DFC came joint 7th in the ESG and Accountability to Communities component, scoring 15 out of 30 and dropping from its position as 4th in 2023. It continued to score 100 per cent for organisation-level indicators in this component. However, it failed all project-level indicators in this component, including summary of E&S risks, E&S documentation and assurance of community disclosure. In 2023, it passed the summary of E&S risks indicator but did not this time because of inconsistent disclosure.
In the Financial Information component, DFC came joint third-last, scoring 1.75 out of 15. It only scored for financial reports and currency of investment, losing the points it gained in 2023 for loan tenor disclosure due to inconsistent reporting. It also did not score for the new climate finance indicators.
Finally, DFC performed relatively well compared with other components in the Financial Intermediary Sub-Investments component, ranking joint 2nd with a score of 3.75. It improved since 2023 by disclosing its policy on sub-investment disclosure. It continued to be one of five non-sovereign DFIs to score for disclosing private equity fund sub-investments. It also scored for the FI (bank) use of funds indicator.
Recommendations
- DFC should review its disclosure policy in line with industry best practices and the DFI Transparency Tool.
- DFC should publish all projects to the IATI Standard or ensure that these projects are published by the federal government of the United States.
- DFC should disclose further Core Information data including sub-sector, disbursement, client contact, disclosure date, approval date and signature date. It should consistently disclose activity objectives, sub-national location, domicile, total investment cost, and client description.
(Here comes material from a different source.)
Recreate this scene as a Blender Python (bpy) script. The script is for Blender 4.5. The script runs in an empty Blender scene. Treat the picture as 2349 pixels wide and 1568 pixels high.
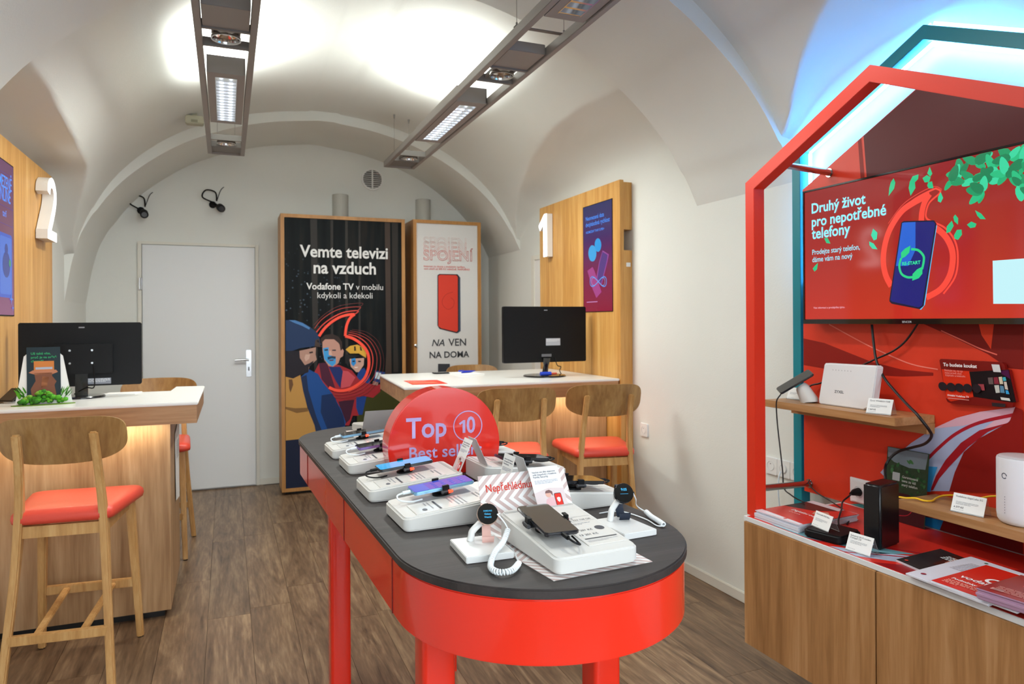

- DFC should re-publish its impact measurement approach and indicate which impact standards/initiatives it is aligned to. It should also publish its approach to determining impact attribution, sector/country strategies and re-publish its policy on the evaluation of investments.
- It should disclose project-level Impact Management indicators, including additionality statement, activity indicators/metrics, and results.
- DFC should consistently disclose project-level ESG and Accountability to Communities indicators, including summaries of E&S risks, E&S project plans/assessments, and assurance of community disclosure. It should also begin disclosing beneficial ownership statements, identify main client shareholders, and indicate the presence of the IAM on project pages.
- For Financial Information, it should disclose whether investments are repeat investments, publish detailed co-financing data, and disclose concessionality, mobilisation, and share of equity. It should consistently disclose loan tenor.
- DFC should publish its climate finance methodology and begin disclosing project-level climate finance data including the amounts split by mitigation and adaptation and climate finance rationales.
- It should define use of funds for FIs (banks) at the organisational level and disclose bank sub-investments in line with Publish What You Fund’s DFI Transparency Tool.